Adopting impressionistic aesthetics he accepted more its syntax than its essence—he starts from a pure impressionistic palette but subdues it and connects it by principle of tone. Exploring the possibilities of colors, Hakman lingered on green—from silvery-green to nuances of chromium— using it mostly in painting the semper virens landscapes of our coast, to which he constantly returned, finding in it the challenge for true artistic excitement, like Cezanne in the scenery with the Saint-Victoire hill.

Polish postimpressionism, in which French impressionism and Polish „hlopomania“ (obsession with themes from country life) are mixed with elements of ever-present symbolism, had a decisive effect on his work. It was the thread that Hakman never deserted, although, due to the ease of his painting, he constantly tested his artistic curiosity. Like a musician measuring or composing sonic values, he combined colors according to their gender in precisely measured intensity of light and in the exact place, since—„the laws of beauty in any art are inseparable from the specific qualities of its material and the technique applied“61.

His thematic repertoire is intimistic ... interior, still life or a section of a landscape; iconographically, his world is visually recognizable—real; semantically, Hakman's painting procedure rests upon the postulates of postimpressionistic painting.
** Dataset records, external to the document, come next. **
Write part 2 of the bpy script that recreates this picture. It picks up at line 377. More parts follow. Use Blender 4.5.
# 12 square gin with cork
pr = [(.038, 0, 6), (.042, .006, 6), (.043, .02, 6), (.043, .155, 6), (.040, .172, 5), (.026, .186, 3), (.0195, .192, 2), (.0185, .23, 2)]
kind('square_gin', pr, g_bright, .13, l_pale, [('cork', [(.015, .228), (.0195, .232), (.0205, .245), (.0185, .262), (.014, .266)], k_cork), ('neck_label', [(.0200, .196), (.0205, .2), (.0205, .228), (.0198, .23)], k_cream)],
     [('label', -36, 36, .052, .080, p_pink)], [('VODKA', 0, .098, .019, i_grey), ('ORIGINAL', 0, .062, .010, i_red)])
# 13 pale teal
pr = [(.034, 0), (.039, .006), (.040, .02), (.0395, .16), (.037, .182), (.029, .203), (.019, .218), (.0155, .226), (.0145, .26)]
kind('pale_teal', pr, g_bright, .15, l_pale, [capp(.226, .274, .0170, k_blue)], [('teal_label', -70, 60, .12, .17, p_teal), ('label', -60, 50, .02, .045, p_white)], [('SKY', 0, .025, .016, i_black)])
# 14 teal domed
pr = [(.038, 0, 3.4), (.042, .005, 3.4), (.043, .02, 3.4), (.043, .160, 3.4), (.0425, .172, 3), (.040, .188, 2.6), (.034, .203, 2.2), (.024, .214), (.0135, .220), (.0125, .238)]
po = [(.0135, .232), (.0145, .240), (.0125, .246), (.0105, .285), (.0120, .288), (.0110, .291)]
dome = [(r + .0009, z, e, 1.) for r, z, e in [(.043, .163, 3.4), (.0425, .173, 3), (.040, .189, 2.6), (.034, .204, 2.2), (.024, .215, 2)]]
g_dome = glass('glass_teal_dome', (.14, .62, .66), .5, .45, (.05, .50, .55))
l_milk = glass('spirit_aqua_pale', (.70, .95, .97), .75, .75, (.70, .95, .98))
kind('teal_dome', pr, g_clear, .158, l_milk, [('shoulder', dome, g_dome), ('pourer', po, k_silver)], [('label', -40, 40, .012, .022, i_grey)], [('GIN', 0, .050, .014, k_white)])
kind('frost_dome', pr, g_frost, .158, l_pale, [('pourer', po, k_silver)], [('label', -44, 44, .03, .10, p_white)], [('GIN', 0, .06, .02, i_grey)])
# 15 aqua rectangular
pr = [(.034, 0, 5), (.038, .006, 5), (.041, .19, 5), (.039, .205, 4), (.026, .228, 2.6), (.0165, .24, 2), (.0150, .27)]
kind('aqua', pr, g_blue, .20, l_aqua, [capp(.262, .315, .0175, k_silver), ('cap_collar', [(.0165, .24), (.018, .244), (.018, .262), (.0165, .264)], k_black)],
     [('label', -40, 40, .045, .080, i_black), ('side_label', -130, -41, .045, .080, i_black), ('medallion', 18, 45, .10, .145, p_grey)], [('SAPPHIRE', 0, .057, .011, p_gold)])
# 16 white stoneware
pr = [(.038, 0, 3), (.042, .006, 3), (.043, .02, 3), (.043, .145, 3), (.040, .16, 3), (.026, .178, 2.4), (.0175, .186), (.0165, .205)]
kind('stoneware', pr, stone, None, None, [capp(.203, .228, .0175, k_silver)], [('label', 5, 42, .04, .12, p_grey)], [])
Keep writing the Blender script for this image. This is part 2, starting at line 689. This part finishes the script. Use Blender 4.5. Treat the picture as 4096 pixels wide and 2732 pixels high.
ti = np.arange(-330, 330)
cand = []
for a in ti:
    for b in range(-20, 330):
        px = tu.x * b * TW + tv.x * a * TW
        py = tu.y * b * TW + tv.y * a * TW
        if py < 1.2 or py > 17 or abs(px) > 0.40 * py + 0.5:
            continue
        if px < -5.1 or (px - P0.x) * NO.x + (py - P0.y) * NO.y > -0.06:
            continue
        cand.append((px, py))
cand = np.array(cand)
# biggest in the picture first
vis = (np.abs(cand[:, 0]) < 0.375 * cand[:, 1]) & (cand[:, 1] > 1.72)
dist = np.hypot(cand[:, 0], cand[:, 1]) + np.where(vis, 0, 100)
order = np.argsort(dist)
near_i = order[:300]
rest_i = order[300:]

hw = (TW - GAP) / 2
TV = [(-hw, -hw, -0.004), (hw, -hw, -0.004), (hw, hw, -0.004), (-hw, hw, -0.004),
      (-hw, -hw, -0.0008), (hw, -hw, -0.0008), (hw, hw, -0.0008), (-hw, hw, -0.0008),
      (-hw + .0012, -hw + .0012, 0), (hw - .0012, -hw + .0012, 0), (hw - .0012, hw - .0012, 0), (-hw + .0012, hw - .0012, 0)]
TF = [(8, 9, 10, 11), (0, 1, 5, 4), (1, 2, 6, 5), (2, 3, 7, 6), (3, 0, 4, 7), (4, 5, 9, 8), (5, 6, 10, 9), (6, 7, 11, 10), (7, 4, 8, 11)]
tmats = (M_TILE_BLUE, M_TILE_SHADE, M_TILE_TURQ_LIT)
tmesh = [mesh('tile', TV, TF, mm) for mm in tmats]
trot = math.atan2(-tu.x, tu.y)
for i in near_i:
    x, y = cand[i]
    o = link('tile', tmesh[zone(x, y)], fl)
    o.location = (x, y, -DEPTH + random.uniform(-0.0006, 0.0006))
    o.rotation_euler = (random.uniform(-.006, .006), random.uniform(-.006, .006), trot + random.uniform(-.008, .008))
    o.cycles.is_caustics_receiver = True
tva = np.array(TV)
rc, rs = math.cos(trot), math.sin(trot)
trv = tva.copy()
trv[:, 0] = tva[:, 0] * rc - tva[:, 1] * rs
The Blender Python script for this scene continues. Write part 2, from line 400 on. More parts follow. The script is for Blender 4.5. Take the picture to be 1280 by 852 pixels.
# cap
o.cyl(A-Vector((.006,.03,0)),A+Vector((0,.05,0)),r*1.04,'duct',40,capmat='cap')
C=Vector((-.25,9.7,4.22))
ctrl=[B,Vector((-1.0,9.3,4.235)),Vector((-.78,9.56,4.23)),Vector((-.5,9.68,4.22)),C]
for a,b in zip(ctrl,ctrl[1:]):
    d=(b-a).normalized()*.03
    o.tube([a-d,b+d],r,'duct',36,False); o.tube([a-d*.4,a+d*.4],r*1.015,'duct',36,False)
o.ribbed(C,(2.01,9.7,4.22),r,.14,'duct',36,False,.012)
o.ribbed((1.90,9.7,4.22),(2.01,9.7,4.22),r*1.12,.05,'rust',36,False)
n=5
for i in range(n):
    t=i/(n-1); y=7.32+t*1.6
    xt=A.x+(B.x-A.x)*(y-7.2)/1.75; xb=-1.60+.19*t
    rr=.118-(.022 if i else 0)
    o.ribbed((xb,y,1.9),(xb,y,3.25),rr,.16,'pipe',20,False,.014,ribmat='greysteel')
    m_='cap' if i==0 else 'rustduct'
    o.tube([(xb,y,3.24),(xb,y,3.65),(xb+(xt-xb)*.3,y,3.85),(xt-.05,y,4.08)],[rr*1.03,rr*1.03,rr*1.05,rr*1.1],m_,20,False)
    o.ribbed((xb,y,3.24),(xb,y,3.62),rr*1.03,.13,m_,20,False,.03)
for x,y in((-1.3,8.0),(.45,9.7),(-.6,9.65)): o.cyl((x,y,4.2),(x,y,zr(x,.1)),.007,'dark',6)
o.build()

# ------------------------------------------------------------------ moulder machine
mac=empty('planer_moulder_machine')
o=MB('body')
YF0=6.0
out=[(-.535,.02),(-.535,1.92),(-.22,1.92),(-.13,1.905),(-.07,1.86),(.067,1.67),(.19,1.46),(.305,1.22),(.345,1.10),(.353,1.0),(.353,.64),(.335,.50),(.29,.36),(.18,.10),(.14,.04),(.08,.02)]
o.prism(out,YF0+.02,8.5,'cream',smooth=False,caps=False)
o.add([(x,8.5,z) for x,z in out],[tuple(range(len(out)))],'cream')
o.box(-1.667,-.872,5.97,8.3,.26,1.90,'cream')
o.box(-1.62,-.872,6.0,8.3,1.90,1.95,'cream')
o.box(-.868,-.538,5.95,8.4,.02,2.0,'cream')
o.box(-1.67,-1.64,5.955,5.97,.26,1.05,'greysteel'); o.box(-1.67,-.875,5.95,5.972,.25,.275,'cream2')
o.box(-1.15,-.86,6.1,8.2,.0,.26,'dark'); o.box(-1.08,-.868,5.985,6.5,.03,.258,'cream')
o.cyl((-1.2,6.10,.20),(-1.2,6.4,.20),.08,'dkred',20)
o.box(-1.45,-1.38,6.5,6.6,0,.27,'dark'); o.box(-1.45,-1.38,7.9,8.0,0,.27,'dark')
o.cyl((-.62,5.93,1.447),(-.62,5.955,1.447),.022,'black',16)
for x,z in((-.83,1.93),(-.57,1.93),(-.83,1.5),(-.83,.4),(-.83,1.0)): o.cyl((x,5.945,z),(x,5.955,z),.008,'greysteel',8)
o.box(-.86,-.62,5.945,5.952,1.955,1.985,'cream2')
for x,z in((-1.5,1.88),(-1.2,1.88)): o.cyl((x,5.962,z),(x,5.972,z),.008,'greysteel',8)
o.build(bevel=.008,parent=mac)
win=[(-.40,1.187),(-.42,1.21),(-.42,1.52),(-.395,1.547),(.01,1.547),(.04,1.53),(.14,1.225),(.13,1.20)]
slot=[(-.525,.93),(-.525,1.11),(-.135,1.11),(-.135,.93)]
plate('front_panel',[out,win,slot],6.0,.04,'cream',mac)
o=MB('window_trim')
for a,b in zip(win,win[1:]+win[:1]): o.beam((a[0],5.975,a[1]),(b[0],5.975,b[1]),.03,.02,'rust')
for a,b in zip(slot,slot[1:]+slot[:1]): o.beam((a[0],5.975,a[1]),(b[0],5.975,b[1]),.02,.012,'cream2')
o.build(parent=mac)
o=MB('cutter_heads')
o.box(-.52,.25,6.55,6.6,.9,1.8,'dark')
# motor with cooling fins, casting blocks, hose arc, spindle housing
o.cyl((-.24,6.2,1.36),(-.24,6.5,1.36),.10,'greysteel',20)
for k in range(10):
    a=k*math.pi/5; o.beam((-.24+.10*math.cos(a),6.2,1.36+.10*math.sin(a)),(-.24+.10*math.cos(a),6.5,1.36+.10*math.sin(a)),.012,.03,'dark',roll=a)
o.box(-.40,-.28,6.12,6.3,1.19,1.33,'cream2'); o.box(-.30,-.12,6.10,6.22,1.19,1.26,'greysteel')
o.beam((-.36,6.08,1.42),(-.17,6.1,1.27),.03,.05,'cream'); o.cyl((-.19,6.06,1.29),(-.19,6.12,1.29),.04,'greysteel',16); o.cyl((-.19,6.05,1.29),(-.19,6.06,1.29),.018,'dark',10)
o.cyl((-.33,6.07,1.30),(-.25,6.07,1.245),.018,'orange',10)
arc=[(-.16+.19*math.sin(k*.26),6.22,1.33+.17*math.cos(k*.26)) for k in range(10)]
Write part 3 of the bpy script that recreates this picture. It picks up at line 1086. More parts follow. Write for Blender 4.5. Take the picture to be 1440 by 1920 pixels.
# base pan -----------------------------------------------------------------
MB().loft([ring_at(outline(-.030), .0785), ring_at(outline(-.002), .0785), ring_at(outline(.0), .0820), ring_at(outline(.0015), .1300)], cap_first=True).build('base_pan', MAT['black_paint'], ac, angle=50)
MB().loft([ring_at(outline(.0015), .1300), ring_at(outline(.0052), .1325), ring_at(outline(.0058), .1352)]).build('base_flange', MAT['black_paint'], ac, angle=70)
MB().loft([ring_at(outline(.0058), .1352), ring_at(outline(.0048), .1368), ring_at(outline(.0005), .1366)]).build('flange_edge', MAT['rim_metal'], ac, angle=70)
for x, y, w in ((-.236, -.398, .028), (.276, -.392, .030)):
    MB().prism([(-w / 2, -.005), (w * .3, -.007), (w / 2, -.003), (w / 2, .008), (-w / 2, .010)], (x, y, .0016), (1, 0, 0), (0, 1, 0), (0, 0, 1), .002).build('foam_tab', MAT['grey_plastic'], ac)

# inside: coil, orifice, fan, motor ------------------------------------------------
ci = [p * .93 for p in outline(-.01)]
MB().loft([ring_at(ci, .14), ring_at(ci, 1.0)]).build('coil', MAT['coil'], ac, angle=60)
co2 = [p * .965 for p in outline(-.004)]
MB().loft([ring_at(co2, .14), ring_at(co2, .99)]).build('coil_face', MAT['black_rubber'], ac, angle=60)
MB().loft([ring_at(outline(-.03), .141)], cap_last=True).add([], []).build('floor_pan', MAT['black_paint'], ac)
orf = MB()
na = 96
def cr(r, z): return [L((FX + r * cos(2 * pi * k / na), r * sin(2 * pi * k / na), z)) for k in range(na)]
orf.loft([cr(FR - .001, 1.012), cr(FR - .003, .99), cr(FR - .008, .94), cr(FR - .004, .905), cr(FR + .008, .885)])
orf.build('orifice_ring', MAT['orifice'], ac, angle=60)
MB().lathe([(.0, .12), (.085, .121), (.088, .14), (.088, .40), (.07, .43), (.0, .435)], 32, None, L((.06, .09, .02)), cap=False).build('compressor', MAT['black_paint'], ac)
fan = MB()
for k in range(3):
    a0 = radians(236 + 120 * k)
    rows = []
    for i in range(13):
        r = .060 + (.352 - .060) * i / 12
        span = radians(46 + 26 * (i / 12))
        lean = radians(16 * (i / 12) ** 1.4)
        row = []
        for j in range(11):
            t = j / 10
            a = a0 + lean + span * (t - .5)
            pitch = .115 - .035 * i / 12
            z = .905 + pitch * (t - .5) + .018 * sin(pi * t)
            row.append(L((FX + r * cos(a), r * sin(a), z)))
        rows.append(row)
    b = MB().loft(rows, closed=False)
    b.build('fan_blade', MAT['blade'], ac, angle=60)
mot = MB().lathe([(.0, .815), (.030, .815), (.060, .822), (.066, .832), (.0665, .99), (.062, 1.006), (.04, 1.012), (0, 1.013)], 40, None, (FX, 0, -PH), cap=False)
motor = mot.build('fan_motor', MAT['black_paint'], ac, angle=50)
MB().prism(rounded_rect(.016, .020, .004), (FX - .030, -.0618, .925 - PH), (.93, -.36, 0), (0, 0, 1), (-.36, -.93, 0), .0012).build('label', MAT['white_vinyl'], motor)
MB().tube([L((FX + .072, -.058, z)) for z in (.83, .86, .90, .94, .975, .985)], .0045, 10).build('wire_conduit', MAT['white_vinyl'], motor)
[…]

Although it might be said that his painting was influenced by French art in which he found confirmation for his painting affinities— mainly in the works of Cezanne and Bonnard, he formed his own handwriting, his manner of phrasing and visual punctuation, by which he proved that, in the work of an artist, the destination is less important than his interpretation.


59. Decree of the NRS 2055 dated April 5., 1945. Appointed full professor on April 29, 1950.

60. John Rewald, Cezanne, Abrams, New York, 1986, p. 73.

61. Eduard Hanslick, Vom Muzikalischonen, Leipzig 1910.